In the following example, IBM Turbonomic identifies the maximum supported connections based on the instance type, memory capacity, and DB engine combination and assures that current and historical connections utilization is honored when scaling to a new configuration:

product screenshot scaling constraints set by the RDS service are considered in scaling decisions

AWS RDS cost, details, and utilization

IBM Turbonomic discovers and shows important RDS information for each RDS instance. It also shows historical utilization metrics for discovered RDS instances:

product screenshot RDS information for each RDS instance

product screenshot historical utilization metrics for discovered RDS instance

In addition, Turbonomic provides accurate RDS cost breakdown, including compute and storage costs for your RDS instances:

product screenshot RDS cost breakdown

New automation policy for RDS makes implementing elasticity easier

For customers who want to manage their discovered RDS instances in IBM Turbonomic, the new RDS policy design will help achieve such goal. With IBM Turbonomic policies, customers can define different automation modes based on selected scopes as well as adjust scaling analysis sensitivity that will cater to different RDS environment types:

product screenshot RDS policy design

Conclusion

As customers undergo massive digital business and IT transformations, deploying workloads to the cloud, especially to the PaaS environment, they are faced with similar challenges as before. Mainly, how to continuously navigate the tradeoffs between performance and cost, how to continuously identify the optimal configurations for their cloud resources and applications, and how to do it all automatically.

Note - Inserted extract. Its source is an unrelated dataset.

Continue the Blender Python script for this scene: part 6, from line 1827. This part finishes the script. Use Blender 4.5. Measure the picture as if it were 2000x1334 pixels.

IBM Turbonomic helps customers overcome these challenges, making it easier to adopt and effectively use the PaaS services helping to transform their business. And by having software continuously optimize all their cloud resources for performance and cost, customers are able to achieve real business outcomes, whether it’s assuring the performance of revenue generating applications, minimizing cost, or significantly reducing end-user tickets.